France called yesterday on other world powers to commit money and logistical support to African armies readying their troops to join French soldiers already battling al-Qaeda-linked militants in Mali.

The appeal came as African leaders met in Ivory Coast, where they are expected to agree details of a regional mission due to take over from French forces – but it is short on financing, planning and even ammunition.

France has deployed ground troops and its war planes have bombed a rebel column, halting an Islamist advance. The intervention is aimed at stopping militants from tightening their grip on Mali's northern desert zone and using it as a springboard for attacks in Africa and on the West.

The stakes rose dramatically last week when Islamist gunmen cited the French intervention as a pretext to attack a desert gas plant in neighbouring Algeria and seize hostages. The Sahara crisis has forced African nations to accelerate their own planned mission to Mali, which was originally not expected to be in place before September.

French foreign minister Laurent Fabius said French troops were in no way intended to replace the African operation.
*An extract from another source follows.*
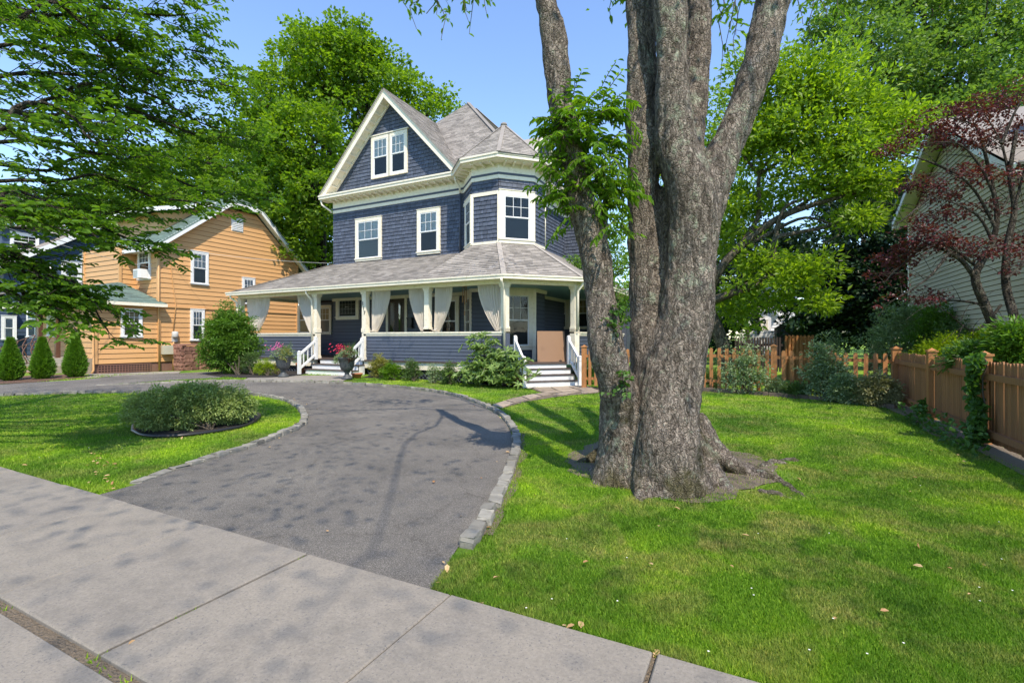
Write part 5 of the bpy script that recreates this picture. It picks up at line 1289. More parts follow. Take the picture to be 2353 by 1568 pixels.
# ================================================================== FOLIAGE
def unit(v): return v / (np.linalg.norm(v, axis=-1, keepdims=True) + 1e-9)
def leaf_mesh(name, P, A, Nn, L, W, m, fold=0.25, six=False):
    """leaves: base points P, axis A, face normal Nn, length L, width W"""
    A = unit(A); B = unit(np.cross(A, Nn)); Nn = np.cross(B, A); L = L[:, None]; W = W[:, None]; n = len(P)
    if six:
        v = np.stack([P, P + A * L * .30 + B * W * .46 + Nn * W * fold, P + A * L * .68 + B * W * .38 + Nn * W * fold, P + A * L - Nn * L * .12, P + A * L * .68 - B * W * .38 + Nn * W * fold, P + A * L * .30 - B * W * .46 + Nn * W * fold], 1).reshape(-1, 3)
        b = np.arange(n)[:, None] * 6; F = np.concatenate([b + np.array([[0, 1, 2, 3]]), b + np.array([[0, 3, 4, 5]])], 0)
    else:
        v = np.stack([P, P + A * L * .45 + B * W * .5 + Nn * W * fold, P + A * L, P + A * L * .45 - B * W * .5 + Nn * W * fold], 1).reshape(-1, 3)
        F = np.arange(n)[:, None] * 4 + np.array([[0, 1, 2, 3]])
    c = P.mean(0); return mesh_np(name, v - c, F, m), Vector(c)
def rdir(n, up_=0.0, flat=1.0):
    v = rng.normal(size=(n, 3)); v[:, 2] = v[:, 2] * flat + up_; return unit(v)
def lobes_points(lobes, n, shell=0.55, rough=0.22):
    """cluster centres spread through lumpy lobes, denser towards the outside"""
    vol = np.array([l[1][0] * l[1][1] * l[1][2] for l in lobes]) ** 0.72; pick = rng.choice(len(lobes), n, p=vol / vol.sum())
    C = np.array([l[0] for l in lobes])[pick]; R = np.array([l[1] for l in lobes])[pick]; d = rdir(n)
    r = shell + (1 - shell) * rng.random(n) ** 0.6
    wob = 1 + rough * (np.sin(d[:, 0] * 5 + pick) * np.cos(d[:, 1] * 6 + pick * 2) + .6 * np.sin(d[:, 2] * 9 + pick))
    return C + d * R * (r * wob)[:, None], d
def crown(name, lobes, ncl, per, cr, L, W, m, parent, shell=.55, droop=.15, flat=.55, six=False, rough=.22, upn=.9, cut=None):
    P, D = lobes_points(lobes, ncl, shell, rough)
    if cut is not None: k = cut(P); P = P[k]; D = D[k]
    n = len(P) * per; pc = np.repeat(P, per, 0); dc = np.repeat(D, per, 0)
    s = np.repeat(rng.uniform(.6, 1.35, len(P)), per)
    q = rdir(n) * (rng.random(n) ** .45)[:, None] * cr * s[:, None]; q[:, 2] *= flat
    pos = pc + q
    A = unit(unit(q) * .8 + dc * .35 + rdir(n) * .6 + np.array([0, 0, -droop]))
    Nn = unit(rdir(n) * .75 + np.array([0, 0, upn]))
    l = L * rng.uniform(.65, 1.3, n)
    me, c = leaf_mesh(name, pos, A, Nn, l, l * W, m, six=six)
    return put(name, me, parent, Matrix.Translation(c)), P
def bez(a, b, sag, n=8, wob=0.0):
    a, b = Vector(a), Vector(b); out = []; sd = random.random() * 50
    for i in range(n + 1):
        t = i / n; p = a.lerp(b, t) + Vector((0, 0, sag * 4 * t * (1 - t)))
        if wob: p += Vector((noise.noise(Vector((t * 3, sd, 0))), noise.noise(Vector((t * 3, sd, 5))), noise.noise(Vector((t * 3, sd, 9))))) * wob * min(1, t * 4)
        out.append(p)
    return out
def limb(mb, a, b, r0, r1, sag=0, wob=.3, n=8, seg=7): mb.tube(bez(a, b, sag, n, wob), [r0 + (r1 - r0) * i / n for i in range(n + 1)], seg, False)
def tree(name, label, base, fork, r, lobes, m, bm, ncl, per, cr, L, W=.6, group=None, cat='tree', twigs=60, **k):
    base, fork = Vector(base), Vector(fork)
    t = thing(name, base, label, cat, group)
    mb = MB(); mb.tube([base + Vector((0, 0, -.2)), base + Vector((0, 0, .25))] + bez(base + Vector((0, 0, .5)), fork, 0, 6, .25)[1:], [r * 1.5, r * 1.1] + [r * (1 - .35 * i / 6) for i in range(1, 7)], 10, False); mb.build('trunk', M[bm], t)
    _, P = crown('crown', lobes, ncl, per, cr, L, W, M[m], t, **k)
    lm = MB(); ends = []
    for (c, R) in lobes:
        c = Vector(c); limb(lm, fork, c, r * .55, r * .22, 0, .5); ends.append(c)
    for i in rng.choice(len(P), min(twigs, len(P)), replace=False):
        p = Vector(P[i]); e = min(ends, key=lambda q: (q - p).length); limb(lm, e.lerp(fork, random.uniform(0, .35)), p, r * .16, r * .03, random.uniform(-.2, .3), .5, 6, 5)
    tag(lm.build('branches', M[bm], t), kind='stuff')
    return t

# ---- the big multi-stemmed tree
ht_ = thing('shade_tree', gnd(1530, 1050), "huge grey multi-stemmed shade tree with flaring roots standing on the front lawn", "tree")
def stem(mb, pts, seg=20):
    """pts: (x, y, width, depth) -> tube through them"""
    P = [at(x, y, d) for x, y, w_, d in pts]; R = [w_ / 2 * d / FPX for x, y, w_, d in pts]
    # densify
    PP, RR = [], []
    for i in range(len(P) - 1):
        for j in range(5):
            t = j / 5; PP.append(P[i].lerp(P[i + 1], t)); RR.append(R[i] + (R[i + 1] - R[i]) * t)
    PP.append(P[-1]); RR.append(R[-1])
    for _ in range(2):
        PP = [PP[0]] + [(PP[i - 1] + PP[i] * 2 + PP[i + 1]) / 4 for i in range(1, len(PP) - 1)] + [PP[-1]]; RR = [RR[0]] + [(RR[i - 1] + RR[i] * 2 + RR[i + 1]) / 4 for i in range(1, len(RR) - 1)] + [RR[-1]]
    mb.tube(PP, RR, seg, True); return PP
mb = MB()
tl = stem(mb, [(1215, -420, 34, 5.6), (1232, -200, 42, 5.5), (1250, 0, 49, 5.4), (1271, 73, 57, 5.4), (1276, 146, 53, 5.4), (1284, 220, 57, 5.4), (1298, 300, 60, 5.35), (1314, 366, 62, 5.35), (1327, 439, 66, 5.3), (1352, 513, 76, 5.3), (1367, 586, 70, 5.3), (1377, 659, 68, 5.3), (1384, 732, 72, 5.25), (1395, 805, 80, 5.2), (1413, 879, 84, 5.3), (1425, 952, 90, 5.4), (1430, 1025, 102, 5.45), (1425, 1085, 130, 5.5), (1424, 1130, 165, 5.5)])
t2 = stem(mb, [(1450, -480, 42, 6.0), (1465, -200, 54, 5.8), (1471, 0, 64, 5.7), (1474, 220, 70, 5.65), (1476, 366, 70, 5.6), (1480, 586, 72, 5.6), (1482, 732, 72, 5.55), (1486, 850, 78, 5.5), (1490, 960, 90, 5.45), (1490, 1060, 110, 5.4)])
t3 = stem(mb, [(1500, -520, 44, 5.2), (1520, -250, 58, 5.25), (1537, 0, 74, 5.3), (1543, 150, 72, 5.3), (1548, 293, 84, 5.3), (1562, 366, 96, 5.3), (1588, 439, 118, 5.3), (1592, 513, 110, 5.3), (1588, 586, 106, 5.3), (1583, 659, 112, 5.3), (1576, 732, 124, 5.3), (1558, 805, 128, 5.28), (1543, 879, 132, 5.25), (1533, 952, 136, 5.2), (1530, 1025, 146, 5.15), (1530, 1075, 172, 5.2), (1530, 1110, 205, 5.25), (1530, 1150, 240, 5.25)])
t4 = stem(mb, [(1625, -500, 40, 6.2), (1612, -200, 56, 6.0), (1604, 0, 64, 5.9), (1600, 150, 60, 5.8), (1594, 240, 54, 5.7), (1586, 366, 56, 5.55), (1588, 450, 60, 5.4)])
t5 = stem(mb, [(1880, -520, 44, 5.6), (1825, -200, 60, 5.5), (1776, 0, 75, 5.45), (1760, 73, 77, 5.45), (1745, 146, 76, 5.4), (1716, 220, 68, 5.4), (1688, 293, 70, 5.4), (1656, 366, 76, 5.38), (1632, 439, 84, 5.35), (1612, 520, 84, 5.32), (1598, 600, 80, 5.3)])
t6 = stem(mb, [(1522, 430, 28, 5.6), (1520, 586, 46, 5.55), (1512, 732, 60, 5.5), (1504, 850, 80, 5.4)])
bs = gnd(1530, 1060)
for x, y, w0, ln in ((1395, 1078, .16, .2), (1480, 1130, .17, .1), (1560, 1125, .16, .1), (1650, 1112, .13, .2), (1690, 1085, .12, .3), (1640, 1040, .14, .1), (1440, 1100, .15, 0), (1360, 1060, .10, .1)):
    g = gnd(x, y); s = bs + (g - bs) * .42 + Vector((0, 0, .62)); m1 = bs + (g - bs) * .74 + Vector((0, 0, .20))
    mb.tube([s, s.lerp(m1, .5) + (g - bs) * .0, m1, g + Vector((0, 0, .05)), g + (g - bs).normalized() * .3 + Vector((0, 0, -.08))], [.12, .14, w0 * 1.1, w0 * .8, w0 * .4], 12)
def root(pts, r0, r1): P = [gnd(x, y) + Vector((0, 0, dz)) for x, y, dz in pts]; n = len(P); mb.tube(P, [r0 + (r1 - r0) * i / (n - 1) for i in range(n)], 10)
root([(1640, 1080, .05), (1700, 1080, .02), (1745, 1092, .0), (1790, 1104, -.01), (1850, 1140, -.03)], .10, .045)
root([(1660, 1062, .06), (1700, 1076, .03), (1740, 1083, .01), (1778, 1086, -.03)], .09, .05)
root([(1740, 1072, -.03), (1775, 1062, .0), (1800, 1064, -.01), (1820, 1062, -.03)], .06, .04); root([(1770, 1062, -.03), (1800, 1056, .0), (1860, 1058, -.04)], .05, .03)
root([(1740, 1128, -.03), (1790, 1136, .0), (1850, 1152, -.03)], .055, .03)
ob = mb.build('trunk', M['bark'], ht_)
rm = ob.modifiers.new('r', 'REMESH'); rm.mode = 'VOXEL'; rm.voxel_size = .026
smo = ob.modifiers.new('s', 'SMOOTH'); smo.factor = .6; smo.iterations = 5
dg = bpy.context.evaluated_depsgraph_get(); me = bpy.data.meshes.new_from_object(ob.evaluated_get(dg)); ob.modifiers.clear(); ob.data = me
n_ = len(me.vertices); co = np.empty(n_ * 3, np.float32); me.vertices.foreach_get('co', co); co = co.reshape(-1, 3); no = np.empty(n_ * 3, np.float32); me.vertices.foreach_get('normal', no); no = no.reshape(-1, 3)
d = np.array([noise.noise(Vector((x * 5, y * 5, z * 2.2))) * .03 + noise.noise(Vector((x * 16, y * 16, z * 5))) * .016 + noise.noise(Vector((x * 30, y * 30, z * 12))) * .008 for x, y, z in co.tolist()], np.float32)
co += no * d[:, None]; me.vertices.foreach_set('co', co.ravel()); me.polygons.foreach_set('use_smooth', [True] * len(me.polygons)); me.materials.clear(); me.materials.append(M['bark']); me.update()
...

"We must, as quickly as possible, furnish the logistical and financial means required," he said, calling on donors to make commitments at a January 29 conference in Ethiopia.

Mali's north has been occupied by a mix of gunmen since rebels bolstered with weapons seized from Libya after the 2011 fall of Muammar Gaddafi took up arms last year.

Separatist Tuareg rebels who launched the fighting were soon sidelined by the Islamist alliance of al-Qaeda's North African wing AQIM and homegrown Malian groups Ansar Dine and MUJWA.

Heads of state are expected to formally confirm pledges to dispatch about 5000 African soldiers to join French forces in Mali.

Ivory Coast president Alassane Ouattara said: "We must intervene because no economic revival, no region in the world will be safe if the Sahel [region] goes over to the wrong side."

Nigeria and Togo have already started their deployments, with Niger, Burkina Faso and Chad expected soon. But a Western diplomat following the process said plans for the mission were "fluid".

"The troops are meant to go with 10-day self-sufficiency. But there's nothing in place to say what happens after," the diplomat said. "Who's going to pay for this, and what mechanisms are going to pay for it? The money is a big question."

Underscoring the scale of the challenge, two other diplomats said that Senegal's deployment was being held up by the lack of ammunition for their artillery.

"They are waiting for it to be delivered," said one.

French president François Hollande, who ordered French fighter jets into action in Mali a week ago to halt the Islamist advance, said yesterday that France's military intervention will last as long as it takes to overcome terrorism in the region.

"People often ask how long this will last. I reply, the time it takes. The time it takes to vanquish terrorism in this area," he insisted.